The North East has seen widespread protests over the Citizenship (Amendment) Bill
The communications clampdown came into effect even as many demonstrators raised slogans against the centre in Agartala, demanding the state be kept out of the purview of the bill. Earlier, protesters set fire to a market with shops mostly owned by non-tribals in the northeast state's Dhalai district.
Last week Union Home Minister Amit Shah, who led the centre's push on the Citizenship (Amendment) Bill in the Lok Sabha on Monday and did so again in the Rajya Sabha today, held extensive meetings with stakeholders in the North East, saying appropriate exceptions had been made and urging protesters to stand down.

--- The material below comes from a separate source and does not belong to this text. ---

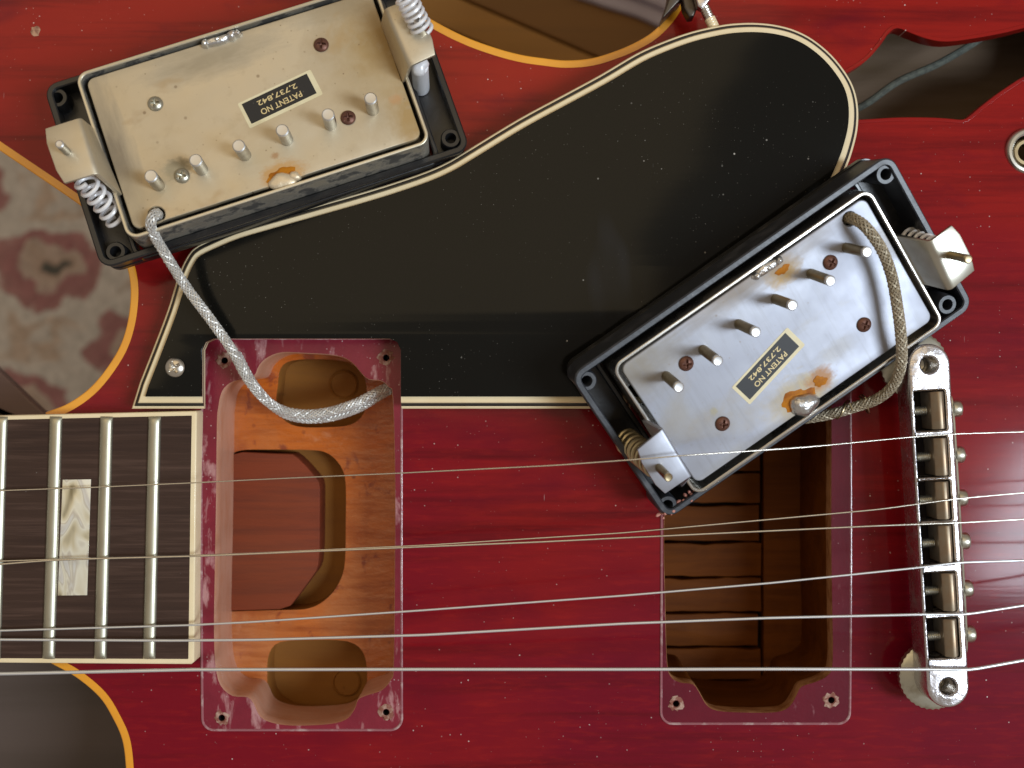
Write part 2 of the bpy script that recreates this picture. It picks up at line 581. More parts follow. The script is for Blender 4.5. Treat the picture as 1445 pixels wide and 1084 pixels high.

Addressing the Rajya Sabha this afternoon, Mr Shah said Muslims of the country need not fear the Citizenship Bill. "They are and will remain citizens of the country," he said. The Home Minister faced powerful rebuttals from opposition leaders, including the Trinamool Congress's Derek O'Brien, who compared the centre's actions on the Citizenship Bill and the NRC to Nazi Germany.
Following from those meetings the draft version of the Citizenship Bill excludes tribal areas of Assam, Tripura, Meghalaya and Mizoram, as well as the area under "The Inner Line" permit system.
The bill sailed through the Lok Sabha on Monday - by 334 votes to 104.